While financial reformers view the decision on whether individual asset managers should be designated as SIFIs as a legitimate debate, they see White’s alignment with Gallagher as a bigger problem. “This is an attack on the core of Dodd-Frank in a way that I’m not sure [White] realizes,” said one Senate Democratic aide, adding that SIFI designation was Title I of the financial reform law, a testament to its importance. “The heart of Dodd-Frank is the ability to regulate big firms that are systemically significant. This attack is ripping the heart out of it. Buying into Gallagher’s views of how the SEC should be run is extremely troubling.”

No asset manager has yet been designated, and any decision is months away. Top Treasury Department official Mary Miller believes the industry is “overreacting” to what has been done thus far. (White pointedly disagreed with that assessment last week.) But that hasn’t stopped asset managers from round-the-clock lobbying to get FSOC to back off, arguing that any new regulations would make mutual funds more expensive. Senators from both parties, prodded by the industry, criticized the OFR report and the bid to tag asset managers as SIFIs back in January.

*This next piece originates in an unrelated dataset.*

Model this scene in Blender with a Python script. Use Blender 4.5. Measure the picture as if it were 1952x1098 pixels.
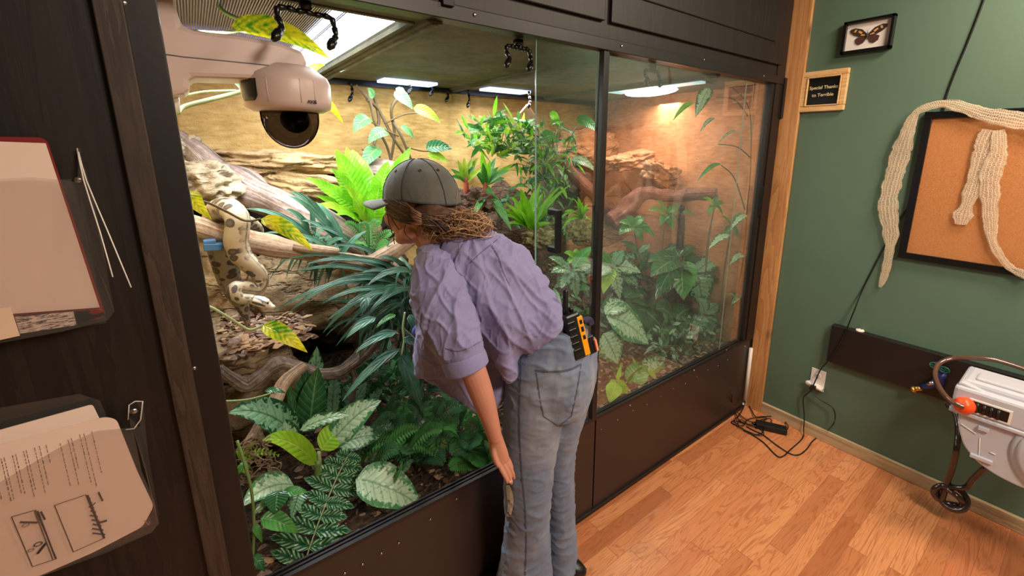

Asset managers may be completely innocuous. But the FSOC correctly allows regulators to scrutinize every aspect of the financial system. As we saw in the crisis, losses can migrate across the system to its linked counter-parties; you cannot really isolate one part as the “good” area that doesn’t require aggressive oversight. Walling off pieces of the system undermines the entire purpose of FSOC, and weakens an already weak financial reform law.

We have enough problems with financial regulation to have a turf war impede the few mechanisms we have to deter runaway risk. The SEC has covered itself in shame during the crisis years, and this preoccupation with jurisdiction shows that the black marks on their record haven’t gone away.